* BEGIN *

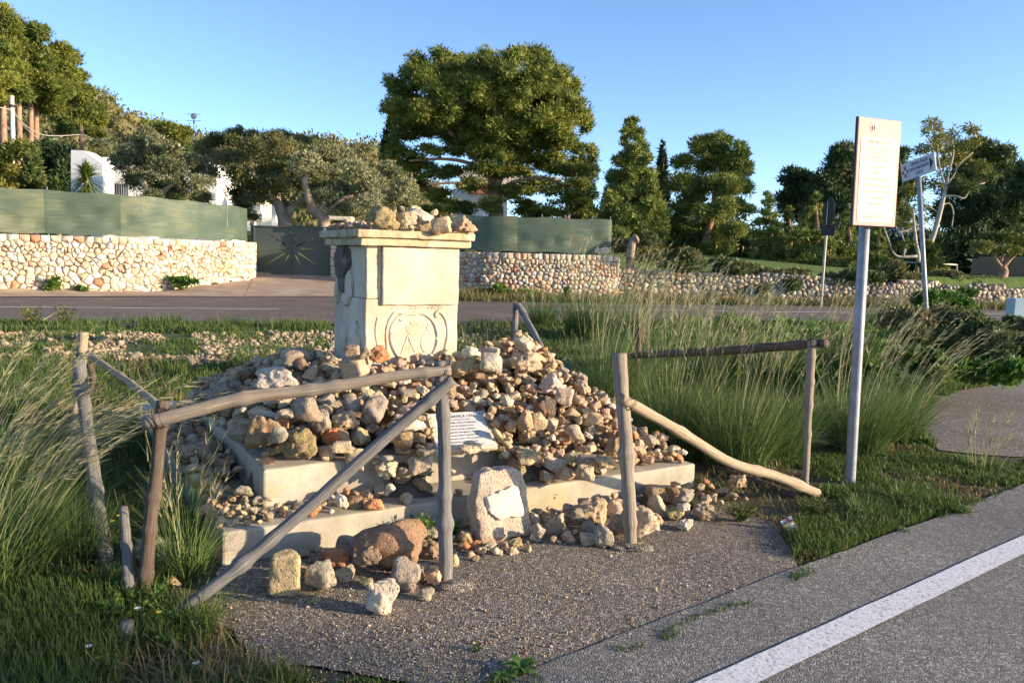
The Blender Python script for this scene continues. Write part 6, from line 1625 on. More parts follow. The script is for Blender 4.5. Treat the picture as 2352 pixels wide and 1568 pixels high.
e = plant('garden_tree', 'small forked tree on the far grass in front of the block shed', 'tree', b, lobes([(2275, 545, 28, 14), (2310, 550, 28, 14), (2340, 540, 28, 16), (2255, 570, 24, 12), (2300, 575, 28, 10), (2335, 575, 22, 10)], 43, 1.5, 4, 9, .6, .9, (.2, .9)), 'eucalyptus_leaves', .2, .07, 1.0, {'trunk': [to_base(2302, 612, 43, b, .24, .18, 3)]}, 'pine_bark', tri=False, core=0, shell=.2)
for sd, P, r0 in [(1, [(2302, 616, 43), (2288, 595, 43), (2278, 570, 43)], .11), (2, [(2304, 614, 43), (2325, 592, 43), (2350, 570, 43)], .11), (3, [(2300, 600, 43), (2305, 580, 43), (2308, 560, 43)], .06)]:
    m_ = tube_mesh('limb', [px_tube(P, r0, .03, sd)]); 
    for v in m_.vertices: v.co -= b
    link('limb', m_, 'pine_bark', e, b)
# dead trunk on the field edge
b = Vector(at(1447, 600, 34.6)); b.z = tz(b.x, b.y)
m_ = tube_mesh('dead_trunk', [(polyline([b-Vector((0, 0, .2)), at(1449, 575, 34.6), at(1455, 553, 34.6), at(1466, 546, 34.6)], 16), np.concatenate([np.linspace(.2, .15, 12), [.2, .22, .18, .1]]), 12, .35, 5)])
for v in m_.vertices: v.co -= b
meta(link('dead_trunk', m_, 'olive_bark', None, b), 'knobbly dead tree trunk standing alone behind the end of the right wall', 'tree trunk')

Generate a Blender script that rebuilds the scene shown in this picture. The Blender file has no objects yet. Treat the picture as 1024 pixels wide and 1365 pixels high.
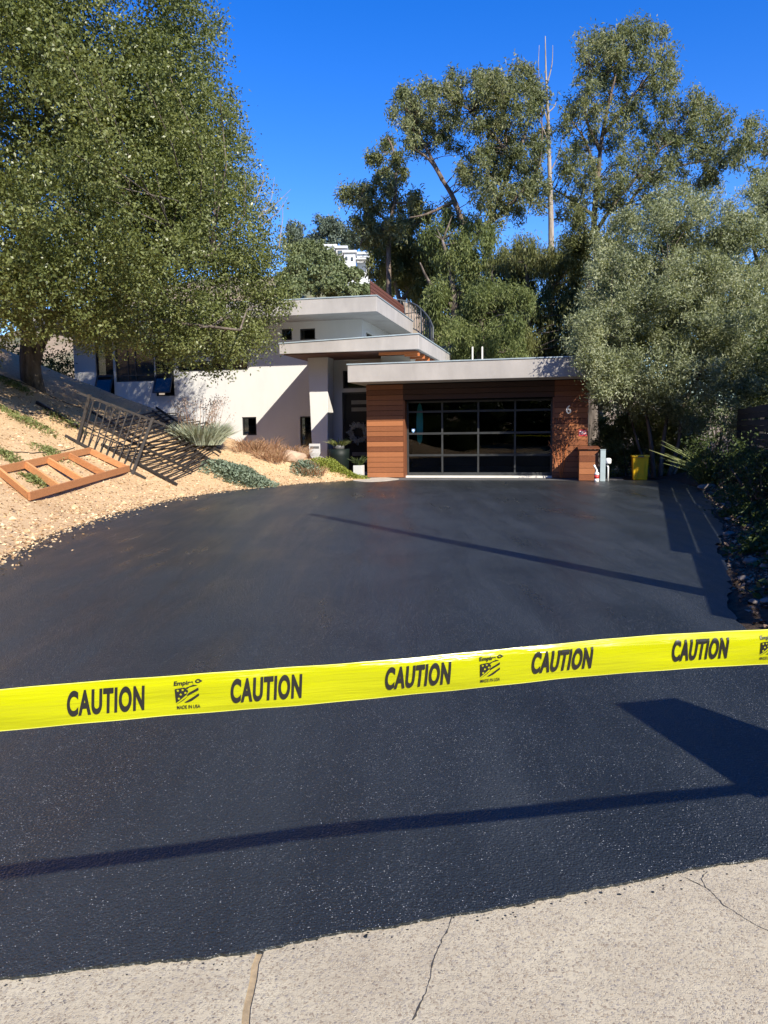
import bpy, bmesh, math, random
import numpy as np
from mathutils import Vector, Matrix
rng = np.random.default_rng(7); random.seed(7)
S = bpy.context.scene; COL = S.collection
rad = math.radians
# ------------------------------------------------------------------ camera
EYE = 1.6; PITCH = rad(6.1); ROLL = rad(-0.7); FPX = 1025.0
cam_d = bpy.data.cameras.new('camera'); cam = bpy.data.objects.new('camera', cam_d); COL.objects.link(cam)
cam_d.sensor_fit = 'HORIZONTAL'; cam_d.sensor_width = 36.0; cam_d.lens = 36.0*FPX/1024.0
cam_d.clip_start = 0.05; cam_d.clip_end = 3000.0
CM = Matrix.Rotation(math.pi/2-PITCH, 3, 'X') @ Matrix.Rotation(ROLL, 3, 'Z')
cam.matrix_world = Matrix.Translation((0, 0, EYE)) @ CM.to_4x4()
S.camera = cam
# ------------------------------------------------------------------ light
LX, LY = -0.72, 1.20                      # horizontal run of a sun ray per metre of fall
sun_dir = Vector((LX, LY, -1)).normalized()
world = bpy.data.worlds.new('World'); S.world = world; world.use_nodes = True
wn = world.node_tree.nodes; wl = world.node_tree.links; wn.clear()
sky = wn.new('ShaderNodeTexSky'); sky.sky_type = 'NISHITA'; sky.sun_disc = False
sky.sun_elevation = math.asin(-sun_dir.z); sky.sun_rotation = math.atan2(-sun_dir.x, -sun_dir.y)
sky.altitude = 300; sky.air_density = 1.0; sky.dust_density = 0.0; sky.ozone_density = 3.0
hs = wn.new('ShaderNodeHueSaturation'); hs.inputs['Saturation'].default_value = 1.40; hs.inputs['Hue'].default_value = 0.520
bg = wn.new('ShaderNodeBackground'); bg.inputs[1].default_value = 0.135
wo = wn.new('ShaderNodeOutputWorld')
wl.new(sky.outputs[0], hs.inputs['Color']); wl.new(hs.outputs[0], bg.inputs[0]); wl.new(bg.outputs[0], wo.inputs[0])
sun_d = bpy.data.lights.new('sun', 'SUN'); sun = bpy.data.objects.new('sun', sun_d); COL.objects.link(sun)
sun_d.energy = 5.0; sun_d.angle = rad(0.53); sun_d.color = (1.0, 0.93, 0.80)
sun.rotation_euler = sun_dir.to_track_quat('-Z', 'Y').to_euler()
sun.location = (10, -16, 14)
S.view_settings.view_transform = 'Standard'; S.view_settings.look = 'None'
S.view_settings.exposure = 0.88; S.view_settings.gamma = 1.0
S.view_settings.use_curve_mapping = False
S.render.engine = 'CYCLES'
S.cycles.use_denoising = True
S.cycles.max_bounces = 6; S.cycles.transparent_max_bounces = 8
S.cycles.sample_clamp_indirect = 4.0
# ------------------------------------------------------------------ helpers
def ray(px, py): return CM @ Vector(((px-512)/FPX, -(py-682.5)/FPX, -1))
def at(px, py, Y):
    d = ray(px, py); return Vector((0, 0, EYE)) + d*(Y/d.y)
HA = rad(13)
UU = Vector((math.cos(HA), -math.sin(HA), 0)); VV = Vector((math.sin(HA), math.cos(HA), 0))
G0 = Vector((-0.541, 25.838, 0))
def H(u, d, z): return G0 + UU*u + VV*d + Vector((0, 0, z))   # house axes: along the front, into the plot, up
EDGE = np.array([(-2.6,-3),(-2.9,1.2),(-3.6,3.5),(-4.3,6.0),(-4.98,9.83),(-5.33,12),(-5.41,15.24),(-5.12,18.55),(-4.29,20.71),(-2.54,23.3),(-0.76,24.72),(-1.0,25.5),(-1.75,26.3),(-2.1,27.5),(-2.6,60.0)])
_NG = np.random.default_rng(3).normal(size=(3, 6, 4))
def wav(x, y, k, s):
    out = 0
    for i in range(6):
        a = _NG[k % 3, i]; out = out + np.sin(x*a[0]*s + y*a[1]*s + a[2]*9)*(.6+.4*np.tanh(a[3]))
    return out/6
def poly_dist(X, Y, P):
    D = np.full(X.shape, 1e9)
    for (ax, ay), (bx, by) in zip(P[:-1], P[1:]):
        ux, uy = bx-ax, by-ay; L = ux*ux+uy*uy
        t = np.clip(((X-ax)*ux+(Y-ay)*uy)/L, 0, 1)
        D = np.minimum(D, np.hypot(X-ax-t*ux, Y-ay-t*uy))
    return D
REDGE = np.array([(2.55,-3),(2.6,4.3),(2.87,5.9),(3.05,6.6),(4.0,9.0),(5.44,12.35),(6.9,16.2),(8.05,19.4),(8.5,22),(8.4,24.2)])
def terrain(X, Y):
    X = np.asarray(X, float); Y = np.asarray(Y, float)
    xe = np.interp(Y, EDGE[:, 1], EDGE[:, 0])
    s = np.where(X < xe, poly_dist(X, Y, EDGE), 0)
    k = np.interp(Y, [0, 4.5, 8, 18, 25, 31, 60], [.05, .2, .50, .66, .52, .215, .2])
    se = np.where(s > 9, 9+(s-9)*.55, s)
    z = k*se*(se/(se+.7))
    z = z + np.where(s > 0, np.minimum(1, s/1.5)*(.09*wav(X, Y, 0, 1.1)+.05*wav(X, Y, 1, 3.1)+.015*wav(X, Y, 2, 9)), 0)
    z = z + .38*np.exp(-(((X+3.35)/.9)**2+((Y-26.2)/.8)**2))*(s > 0)+.16*np.exp(-(((X+2.3)/.7)**2+((Y-25.2)/.7)**2))*(s > 0)
    z = z + .26*np.exp(-(((X+1.75)/.65)**2+((Y-25.1)/.6)**2))*np.minimum(1, s/.4)
    xr = np.interp(Y, REDGE[:, 1], REDGE[:, 0])
    r = np.where((X > xr) & (Y < 24.2), poly_dist(X, Y, REDGE), 0)
    z = z + np.minimum(r, 1.2)*.16 + np.where(r > 0, np.minimum(1, r)*.05*wav(X, Y, 1, 4), 0)
    base = np.where((s <= 0) & (r <= 0), -.03, 0.004)
    far = np.clip((Y-40)/60, 0, 1)
    return z*(1-far*.6)+base
def tz(x, y): return float(terrain(np.array([x]), np.array([y]))[0])
def spot(px, py, lo=5.0, hi=45.0):
    d = ray(px, py); d = d/d.y; prev = None
    for Y in np.arange(lo, hi, .05):
        p = Vector((0, 0, EYE))+d*Y
        if p.z <= max(tz(p.x, p.y), 0): return Vector((p.x, p.y, max(tz(p.x, p.y), 0)))
    return Vector((0, 0, EYE))+d*hi

def link(o, parent=None):
    COL.objects.link(o)
    if parent is not None: o.parent = parent
    return o
def tag(o, label=None, cat=None, group=None, kind=None):
    if label: o['label'] = label
    if cat: o['category'] = cat
    if group: o['group'] = group
    if kind: o['kind'] = kind
    return o
def empty(name, loc, label, cat, group=None):
    o = bpy.data.objects.new(name, None); link(o); o.location = loc; o.empty_display_size = .2
    return tag(o, label, cat, group)
def mesh_obj(name, V, F, mat, parent=None, smooth=False, kind=None):
    me = bpy.data.meshes.new(name)
    V = [tuple(v) for v in V]
    if parent is not None:
        off = parent_loc(parent); V = [(v[0]-off[0], v[1]-off[1], v[2]-off[2]) for v in V]
    me.from_pydata(V, [], F); me.update()
    if smooth: me.polygons.foreach_set('use_smooth', [True]*len(me.polygons))
    me.materials.append(mat)
    o = bpy.data.objects.new(name, me); link(o, parent)
    if kind: o['kind'] = kind
    return o
def parent_loc(p):
    v = Vector((0, 0, 0))
    while p is not None:
        v += Vector(p.location); p = p.parent
    return v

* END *

PROMPT => Write out again, exactly, the lines from the start of the listing up to the line containing "meta(link('dead_trunk', m_, 'olive_bark', None, b), 'knobbly", with both ends and without pictures.

EXERCISE RESPONSE =>
The Blender Python script for this scene continues. Write part 6, from line 1625 on. More parts follow. The script is for Blender 4.5. Treat the picture as 2352 pixels wide and 1568 pixels high.
e = plant('garden_tree', 'small forked tree on the far grass in front of the block shed', 'tree', b, lobes([(2275, 545, 28, 14), (2310, 550, 28, 14), (2340, 540, 28, 16), (2255, 570, 24, 12), (2300, 575, 28, 10), (2335, 575, 22, 10)], 43, 1.5, 4, 9, .6, .9, (.2, .9)), 'eucalyptus_leaves', .2, .07, 1.0, {'trunk': [to_base(2302, 612, 43, b, .24, .18, 3)]}, 'pine_bark', tri=False, core=0, shell=.2)
for sd, P, r0 in [(1, [(2302, 616, 43), (2288, 595, 43), (2278, 570, 43)], .11), (2, [(2304, 614, 43), (2325, 592, 43), (2350, 570, 43)], .11), (3, [(2300, 600, 43), (2305, 580, 43), (2308, 560, 43)], .06)]:
    m_ = tube_mesh('limb', [px_tube(P, r0, .03, sd)]); 
    for v in m_.vertices: v.co -= b
    link('limb', m_, 'pine_bark', e, b)
# dead trunk on the field edge
b = Vector(at(1447, 600, 34.6)); b.z = tz(b.x, b.y)
m_ = tube_mesh('dead_trunk', [(polyline([b-Vector((0, 0, .2)), at(1449, 575, 34.6), at(1455, 553, 34.6), at(1466, 546, 34.6)], 16), np.concatenate([np.linspace(.2, .15, 12), [.2, .22, .18, .1]]), 12, .35, 5)])
for v in m_.vertices: v.co -= b
meta(link('dead_trunk', m_, 'olive_bark', None, b), 'knobbly dead tree trunk standing alone behind the end of the right wall', 'tree trunk')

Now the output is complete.